Rows from a dataset:
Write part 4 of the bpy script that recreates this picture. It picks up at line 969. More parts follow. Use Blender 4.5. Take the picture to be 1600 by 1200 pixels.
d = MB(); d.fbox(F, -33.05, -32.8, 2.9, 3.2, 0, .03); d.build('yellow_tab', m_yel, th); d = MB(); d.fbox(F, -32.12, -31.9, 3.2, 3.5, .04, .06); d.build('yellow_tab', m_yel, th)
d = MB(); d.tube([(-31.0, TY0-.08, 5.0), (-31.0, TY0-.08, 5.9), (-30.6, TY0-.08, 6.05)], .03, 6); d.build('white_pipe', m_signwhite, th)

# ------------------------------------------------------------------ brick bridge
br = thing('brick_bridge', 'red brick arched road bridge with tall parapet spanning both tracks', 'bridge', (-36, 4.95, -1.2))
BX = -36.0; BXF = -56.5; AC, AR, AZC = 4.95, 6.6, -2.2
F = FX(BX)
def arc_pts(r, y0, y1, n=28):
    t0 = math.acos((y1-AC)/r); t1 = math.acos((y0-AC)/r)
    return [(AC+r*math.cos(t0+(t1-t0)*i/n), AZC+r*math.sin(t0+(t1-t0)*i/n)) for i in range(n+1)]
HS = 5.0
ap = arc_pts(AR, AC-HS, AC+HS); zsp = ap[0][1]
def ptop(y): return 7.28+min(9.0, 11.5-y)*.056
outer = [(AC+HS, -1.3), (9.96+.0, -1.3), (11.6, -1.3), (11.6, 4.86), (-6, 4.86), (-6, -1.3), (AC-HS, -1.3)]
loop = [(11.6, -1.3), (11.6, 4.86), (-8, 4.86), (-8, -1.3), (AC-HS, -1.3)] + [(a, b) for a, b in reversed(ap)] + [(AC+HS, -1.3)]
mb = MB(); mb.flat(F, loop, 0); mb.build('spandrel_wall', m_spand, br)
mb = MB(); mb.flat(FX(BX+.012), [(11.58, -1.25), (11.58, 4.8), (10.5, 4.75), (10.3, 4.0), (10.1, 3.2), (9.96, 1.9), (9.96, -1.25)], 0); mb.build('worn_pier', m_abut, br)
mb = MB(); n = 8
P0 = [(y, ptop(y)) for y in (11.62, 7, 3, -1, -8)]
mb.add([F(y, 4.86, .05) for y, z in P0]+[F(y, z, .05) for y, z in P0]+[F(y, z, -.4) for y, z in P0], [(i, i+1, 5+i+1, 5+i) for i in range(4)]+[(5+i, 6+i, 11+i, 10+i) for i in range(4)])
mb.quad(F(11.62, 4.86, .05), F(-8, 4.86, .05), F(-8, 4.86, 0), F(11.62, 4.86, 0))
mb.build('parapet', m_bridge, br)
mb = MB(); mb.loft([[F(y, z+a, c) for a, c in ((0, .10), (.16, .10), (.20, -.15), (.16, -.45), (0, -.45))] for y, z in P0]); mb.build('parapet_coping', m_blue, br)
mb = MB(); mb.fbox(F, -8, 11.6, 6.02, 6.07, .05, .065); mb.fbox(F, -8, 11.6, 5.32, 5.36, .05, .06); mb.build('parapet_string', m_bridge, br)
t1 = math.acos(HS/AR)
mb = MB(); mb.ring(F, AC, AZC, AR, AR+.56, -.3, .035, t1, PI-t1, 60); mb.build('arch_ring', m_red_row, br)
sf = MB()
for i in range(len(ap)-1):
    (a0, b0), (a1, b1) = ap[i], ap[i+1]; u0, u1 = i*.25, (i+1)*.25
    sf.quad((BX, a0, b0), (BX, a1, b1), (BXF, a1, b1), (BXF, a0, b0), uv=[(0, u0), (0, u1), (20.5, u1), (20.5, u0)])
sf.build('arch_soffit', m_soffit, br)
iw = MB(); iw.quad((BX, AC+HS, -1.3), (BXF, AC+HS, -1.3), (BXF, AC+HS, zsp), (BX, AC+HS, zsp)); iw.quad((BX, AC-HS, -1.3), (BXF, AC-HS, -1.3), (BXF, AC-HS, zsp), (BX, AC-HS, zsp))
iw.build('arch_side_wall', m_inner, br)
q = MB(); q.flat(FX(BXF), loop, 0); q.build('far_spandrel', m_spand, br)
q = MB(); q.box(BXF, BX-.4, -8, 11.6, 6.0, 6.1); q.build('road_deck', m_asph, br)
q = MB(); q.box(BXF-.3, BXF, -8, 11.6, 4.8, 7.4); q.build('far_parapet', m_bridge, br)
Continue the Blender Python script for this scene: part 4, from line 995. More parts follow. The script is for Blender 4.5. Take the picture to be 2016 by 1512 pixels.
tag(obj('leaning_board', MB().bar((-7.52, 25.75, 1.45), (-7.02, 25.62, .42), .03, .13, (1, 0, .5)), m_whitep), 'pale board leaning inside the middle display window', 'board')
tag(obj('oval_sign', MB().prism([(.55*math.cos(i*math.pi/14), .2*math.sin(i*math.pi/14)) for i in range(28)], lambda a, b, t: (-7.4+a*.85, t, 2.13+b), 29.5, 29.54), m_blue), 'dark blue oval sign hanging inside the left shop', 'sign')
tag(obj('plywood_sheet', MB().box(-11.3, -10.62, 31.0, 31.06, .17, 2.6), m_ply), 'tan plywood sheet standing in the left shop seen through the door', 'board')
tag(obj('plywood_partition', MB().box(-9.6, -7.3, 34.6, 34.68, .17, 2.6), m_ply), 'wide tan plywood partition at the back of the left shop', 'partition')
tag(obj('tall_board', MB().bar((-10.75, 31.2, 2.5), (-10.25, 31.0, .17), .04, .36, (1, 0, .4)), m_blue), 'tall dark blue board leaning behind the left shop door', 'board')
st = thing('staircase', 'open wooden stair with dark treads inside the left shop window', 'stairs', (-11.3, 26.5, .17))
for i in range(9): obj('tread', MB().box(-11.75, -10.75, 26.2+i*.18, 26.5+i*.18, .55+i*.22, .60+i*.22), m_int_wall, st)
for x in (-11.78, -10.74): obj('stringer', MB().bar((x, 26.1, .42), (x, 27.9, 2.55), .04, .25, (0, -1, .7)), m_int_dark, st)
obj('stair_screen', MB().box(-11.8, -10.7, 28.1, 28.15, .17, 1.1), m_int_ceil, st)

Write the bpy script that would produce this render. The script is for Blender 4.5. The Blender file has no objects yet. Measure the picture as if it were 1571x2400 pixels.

YOUR INSTRUCTIONS.
Please quote the records above exactly, without skipping a line.

ANSWER TO THIS PROBLEM.
Write part 4 of the bpy script that recreates this picture. It picks up at line 969. More parts follow. Use Blender 4.5. Take the picture to be 1600 by 1200 pixels.
d = MB(); d.fbox(F, -33.05, -32.8, 2.9, 3.2, 0, .03); d.build('yellow_tab', m_yel, th); d = MB(); d.fbox(F, -32.12, -31.9, 3.2, 3.5, .04, .06); d.build('yellow_tab', m_yel, th)
d = MB(); d.tube([(-31.0, TY0-.08, 5.0), (-31.0, TY0-.08, 5.9), (-30.6, TY0-.08, 6.05)], .03, 6); d.build('white_pipe', m_signwhite, th)

# ------------------------------------------------------------------ brick bridge
br = thing('brick_bridge', 'red brick arched road bridge with tall parapet spanning both tracks', 'bridge', (-36, 4.95, -1.2))
BX = -36.0; BXF = -56.5; AC, AR, AZC = 4.95, 6.6, -2.2
F = FX(BX)
def arc_pts(r, y0, y1, n=28):
    t0 = math.acos((y1-AC)/r); t1 = math.acos((y0-AC)/r)
    return [(AC+r*math.cos(t0+(t1-t0)*i/n), AZC+r*math.sin(t0+(t1-t0)*i/n)) for i in range(n+1)]
HS = 5.0
ap = arc_pts(AR, AC-HS, AC+HS); zsp = ap[0][1]
def ptop(y): return 7.28+min(9.0, 11.5-y)*.056
outer = [(AC+HS, -1.3), (9.96+.0, -1.3), (11.6, -1.3), (11.6, 4.86), (-6, 4.86), (-6, -1.3), (AC-HS, -1.3)]
loop = [(11.6, -1.3), (11.6, 4.86), (-8, 4.86), (-8, -1.3), (AC-HS, -1.3)] + [(a, b) for a, b in reversed(ap)] + [(AC+HS, -1.3)]
mb = MB(); mb.flat(F, loop, 0); mb.build('spandrel_wall', m_spand, br)
mb = MB(); mb.flat(FX(BX+.012), [(11.58, -1.25), (11.58, 4.8), (10.5, 4.75), (10.3, 4.0), (10.1, 3.2), (9.96, 1.9), (9.96, -1.25)], 0); mb.build('worn_pier', m_abut, br)
mb = MB(); n = 8
P0 = [(y, ptop(y)) for y in (11.62, 7, 3, -1, -8)]
mb.add([F(y, 4.86, .05) for y, z in P0]+[F(y, z, .05) for y, z in P0]+[F(y, z, -.4) for y, z in P0], [(i, i+1, 5+i+1, 5+i) for i in range(4)]+[(5+i, 6+i, 11+i, 10+i) for i in range(4)])
mb.quad(F(11.62, 4.86, .05), F(-8, 4.86, .05), F(-8, 4.86, 0), F(11.62, 4.86, 0))
mb.build('parapet', m_bridge, br)
mb = MB(); mb.loft([[F(y, z+a, c) for a, c in ((0, .10), (.16, .10), (.20, -.15), (.16, -.45), (0, -.45))] for y, z in P0]); mb.build('parapet_coping', m_blue, br)
mb = MB(); mb.fbox(F, -8, 11.6, 6.02, 6.07, .05, .065); mb.fbox(F, -8, 11.6, 5.32, 5.36, .05, .06); mb.build('parapet_string', m_bridge, br)
t1 = math.acos(HS/AR)
mb = MB(); mb.ring(F, AC, AZC, AR, AR+.56, -.3, .035, t1, PI-t1, 60); mb.build('arch_ring', m_red_row, br)
sf = MB()
for i in range(len(ap)-1):
    (a0, b0), (a1, b1) = ap[i], ap[i+1]; u0, u1 = i*.25, (i+1)*.25
    sf.quad((BX, a0, b0), (BX, a1, b1), (BXF, a1, b1), (BXF, a0, b0), uv=[(0, u0), (0, u1), (20.5, u1), (20.5, u0)])
sf.build('arch_soffit', m_soffit, br)
iw = MB(); iw.quad((BX, AC+HS, -1.3), (BXF, AC+HS, -1.3), (BXF, AC+HS, zsp), (BX, AC+HS, zsp)); iw.quad((BX, AC-HS, -1.3), (BXF, AC-HS, -1.3), (BXF, AC-HS, zsp), (BX, AC-HS, zsp))
iw.build('arch_side_wall', m_inner, br)
q = MB(); q.flat(FX(BXF), loop, 0); q.build('far_spandrel', m_spand, br)
q = MB(); q.box(BXF, BX-.4, -8, 11.6, 6.0, 6.1); q.build('road_deck', m_asph, br)
q = MB(); q.box(BXF-.3, BXF, -8, 11.6, 4.8, 7.4); q.build('far_parapet', m_bridge, br)
Continue the Blender Python script for this scene: part 4, from line 995. More parts follow. The script is for Blender 4.5. Take the picture to be 2016 by 1512 pixels.
tag(obj('leaning_board', MB().bar((-7.52, 25.75, 1.45), (-7.02, 25.62, .42), .03, .13, (1, 0, .5)), m_whitep), 'pale board leaning inside the middle display window', 'board')
tag(obj('oval_sign', MB().prism([(.55*math.cos(i*math.pi/14), .2*math.sin(i*math.pi/14)) for i in range(28)], lambda a, b, t: (-7.4+a*.85, t, 2.13+b), 29.5, 29.54), m_blue), 'dark blue oval sign hanging inside the left shop', 'sign')
tag(obj('plywood_sheet', MB().box(-11.3, -10.62, 31.0, 31.06, .17, 2.6), m_ply), 'tan plywood sheet standing in the left shop seen through the door', 'board')
tag(obj('plywood_partition', MB().box(-9.6, -7.3, 34.6, 34.68, .17, 2.6), m_ply), 'wide tan plywood partition at the back of the left shop', 'partition')
tag(obj('tall_board', MB().bar((-10.75, 31.2, 2.5), (-10.25, 31.0, .17), .04, .36, (1, 0, .4)), m_blue), 'tall dark blue board leaning behind the left shop door', 'board')
st = thing('staircase', 'open wooden stair with dark treads inside the left shop window', 'stairs', (-11.3, 26.5, .17))
for i in range(9): obj('tread', MB().box(-11.75, -10.75, 26.2+i*.18, 26.5+i*.18, .55+i*.22, .60+i*.22), m_int_wall, st)
for x in (-11.78, -10.74): obj('stringer', MB().bar((x, 26.1, .42), (x, 27.9, 2.55), .04, .25, (0, -1, .7)), m_int_dark, st)
obj('stair_screen', MB().box(-11.8, -10.7, 28.1, 28.15, .17, 1.1), m_int_ceil, st)

Write the bpy script that would produce this render. The script is for Blender 4.5. The Blender file has no objects yet. Measure the picture as if it were 1571x2400 pixels.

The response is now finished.